Entre as séries, merecem destaque a colombiana Pablo Escobar, El Patrón del Mal (2012), com Andrés Parra à frente do elenco, e Narcos (2015-2017), que valeu ao brasileiro Wagner Moura uma indicação ao Globo de Ouro de melhor ator.
Escobar: A Traição (Loving Pablo no título original) aposta em um ângulo diferente para recontar alguns dos principais momentos na vida do criminoso. Com direção não muito inspirada do espanhol Fernando León de Aranoa — que trabalhara com Javier Bardem no premiado Segunda-Feira ao Sol (2002) e voltaria a comandar o ator no também laureado O Bom Patrão (2021) —, o filme é uma adaptação do livro Amando Pablo, Odiando Escobar (2007), escrito pela jornalista de TV Virginia Vallejo, que teve um caso com o bandido na década de 1980.
Quando a trama começa, Virginia (Penélope Cruz, vencedora do Oscar de atriz coadjuvante por Vicky Cristina Barcelona) está em um avião a caminho dos EUA, em 1993, sob a proteção de um agente do DEA, Shepard (Peter Sarsgaard) — que é baseado em um personagem real, Steve Murphy. Ao ser levada para um hotel em localização desconhecida, a jornalista, em off, relembra: "Sempre havia dúzias de rosas brancas me esperando em cada suíte.

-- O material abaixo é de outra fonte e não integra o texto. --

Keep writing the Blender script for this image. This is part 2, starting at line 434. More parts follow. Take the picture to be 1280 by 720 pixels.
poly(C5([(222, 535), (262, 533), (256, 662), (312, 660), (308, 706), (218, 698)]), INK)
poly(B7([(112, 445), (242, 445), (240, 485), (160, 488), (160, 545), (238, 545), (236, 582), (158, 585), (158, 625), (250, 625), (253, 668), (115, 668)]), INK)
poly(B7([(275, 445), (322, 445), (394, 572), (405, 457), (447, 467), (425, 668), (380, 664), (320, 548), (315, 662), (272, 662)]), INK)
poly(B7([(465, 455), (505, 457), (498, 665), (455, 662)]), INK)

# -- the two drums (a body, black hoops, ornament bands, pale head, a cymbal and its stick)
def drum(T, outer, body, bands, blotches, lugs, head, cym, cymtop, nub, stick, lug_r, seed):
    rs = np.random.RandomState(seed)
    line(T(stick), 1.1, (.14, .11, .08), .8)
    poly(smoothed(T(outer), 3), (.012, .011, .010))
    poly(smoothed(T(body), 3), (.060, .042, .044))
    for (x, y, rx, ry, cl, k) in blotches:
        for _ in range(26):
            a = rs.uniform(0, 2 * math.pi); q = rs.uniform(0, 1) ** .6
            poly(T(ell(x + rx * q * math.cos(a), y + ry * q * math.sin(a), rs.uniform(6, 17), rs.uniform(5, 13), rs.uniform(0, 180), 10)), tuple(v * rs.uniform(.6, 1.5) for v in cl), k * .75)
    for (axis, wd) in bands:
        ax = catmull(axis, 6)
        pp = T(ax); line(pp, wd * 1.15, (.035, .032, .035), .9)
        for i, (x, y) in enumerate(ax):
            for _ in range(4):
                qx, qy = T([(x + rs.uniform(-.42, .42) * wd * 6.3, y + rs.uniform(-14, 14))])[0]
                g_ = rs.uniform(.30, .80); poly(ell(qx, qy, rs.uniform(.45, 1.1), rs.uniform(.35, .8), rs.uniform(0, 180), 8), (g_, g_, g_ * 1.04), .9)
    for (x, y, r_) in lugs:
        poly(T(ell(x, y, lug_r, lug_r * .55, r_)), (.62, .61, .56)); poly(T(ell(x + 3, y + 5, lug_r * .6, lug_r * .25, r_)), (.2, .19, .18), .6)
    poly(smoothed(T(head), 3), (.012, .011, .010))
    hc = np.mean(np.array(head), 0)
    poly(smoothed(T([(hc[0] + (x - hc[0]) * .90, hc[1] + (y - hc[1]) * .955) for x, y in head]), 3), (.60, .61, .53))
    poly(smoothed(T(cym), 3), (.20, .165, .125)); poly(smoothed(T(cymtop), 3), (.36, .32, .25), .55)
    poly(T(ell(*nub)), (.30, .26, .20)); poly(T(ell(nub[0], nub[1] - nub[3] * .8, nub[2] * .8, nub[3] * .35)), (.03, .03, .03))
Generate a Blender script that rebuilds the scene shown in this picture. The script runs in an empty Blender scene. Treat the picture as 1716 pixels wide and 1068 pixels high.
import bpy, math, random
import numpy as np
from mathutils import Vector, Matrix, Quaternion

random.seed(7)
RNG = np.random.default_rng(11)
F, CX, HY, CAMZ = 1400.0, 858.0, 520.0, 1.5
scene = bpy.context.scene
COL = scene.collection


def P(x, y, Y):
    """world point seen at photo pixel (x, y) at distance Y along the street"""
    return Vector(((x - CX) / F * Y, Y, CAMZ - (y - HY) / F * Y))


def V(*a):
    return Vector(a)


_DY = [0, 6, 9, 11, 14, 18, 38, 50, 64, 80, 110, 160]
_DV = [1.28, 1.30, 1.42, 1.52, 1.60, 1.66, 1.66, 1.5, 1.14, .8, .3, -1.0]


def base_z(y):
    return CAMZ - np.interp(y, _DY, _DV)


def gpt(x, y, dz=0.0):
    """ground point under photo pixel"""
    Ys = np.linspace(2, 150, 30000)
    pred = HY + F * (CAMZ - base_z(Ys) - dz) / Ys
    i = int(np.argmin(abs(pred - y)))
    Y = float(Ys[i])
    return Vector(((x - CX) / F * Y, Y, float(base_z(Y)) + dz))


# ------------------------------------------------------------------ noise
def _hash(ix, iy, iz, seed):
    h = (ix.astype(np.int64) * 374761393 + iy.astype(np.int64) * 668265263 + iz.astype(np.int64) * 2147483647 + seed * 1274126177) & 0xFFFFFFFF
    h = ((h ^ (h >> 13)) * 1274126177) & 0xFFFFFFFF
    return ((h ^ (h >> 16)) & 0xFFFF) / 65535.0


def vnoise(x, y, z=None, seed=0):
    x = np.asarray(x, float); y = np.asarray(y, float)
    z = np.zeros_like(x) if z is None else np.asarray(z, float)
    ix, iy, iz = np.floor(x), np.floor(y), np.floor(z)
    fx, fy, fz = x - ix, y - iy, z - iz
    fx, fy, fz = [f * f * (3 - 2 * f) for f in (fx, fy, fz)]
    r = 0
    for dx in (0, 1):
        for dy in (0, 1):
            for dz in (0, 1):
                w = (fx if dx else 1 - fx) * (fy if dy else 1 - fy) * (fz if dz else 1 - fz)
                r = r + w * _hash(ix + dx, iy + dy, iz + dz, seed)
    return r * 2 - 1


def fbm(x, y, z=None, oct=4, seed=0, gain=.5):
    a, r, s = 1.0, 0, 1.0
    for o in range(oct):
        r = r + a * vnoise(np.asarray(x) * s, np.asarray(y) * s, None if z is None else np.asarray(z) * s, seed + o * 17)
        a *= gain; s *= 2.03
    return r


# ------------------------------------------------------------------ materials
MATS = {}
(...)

Mas os homens à porta não usavam uniformes (policiais). Usavam Armani".
Comentários de Virginia vão pontuar o resto do filme, que volta no tempo para reconstituir os passos de Escobar desde o dia em que os dois se conheceram, em 1981, até o 2 de dezembro de sua morte, em 1993. Mas o verdadeiro protagonista é El Patrón, que permite a Bardem (ganhador do Oscar de ator coadjuvante por Onde os Fracos Não Têm Vez) explorar sua postura corporal, sua expressividade facial e seu olhar fulminante.
Embora o roteiro também invista na visão crítica de Escobar sobre os políticos (todos seriam corruptíveis), no seu carinho pela família e no seu lado, digamos, social, esse desempenho sobretudo físico do ator espanhol evita que Escobar: A Traição incorra na glamorização de Escobar, tão criticada pelo filho do chefão do narcotráfico colombiano, Sebastián Marroquín, 45 anos, que mudou de nome (foi batizado Juan Pablo Escobar) depois da morte de seu pai e que estrelou o documentário Pecados do meu Pai (2009), de Nicolas Entel.
— Não me oponho que as histórias sejam contadas, mas sim que glorifiquem os criminosos e mostrem o tráfico de drogas com glamour, pois isso confunde os jovens — declarou ao jornal espanhol El Periódico em 2017. — Todos os dias recebo mensagens de jovens me pedindo ajuda para ser como meu pai. Querem ser bandido, me mandam fotos vestidos como ele, com seu bigode, seu penteado, fazendo todo um elogio à violência. As narcosséries converteram meu pai em um herói e incentivam nos jovens a ideia de que ser narcotraficante é bacana.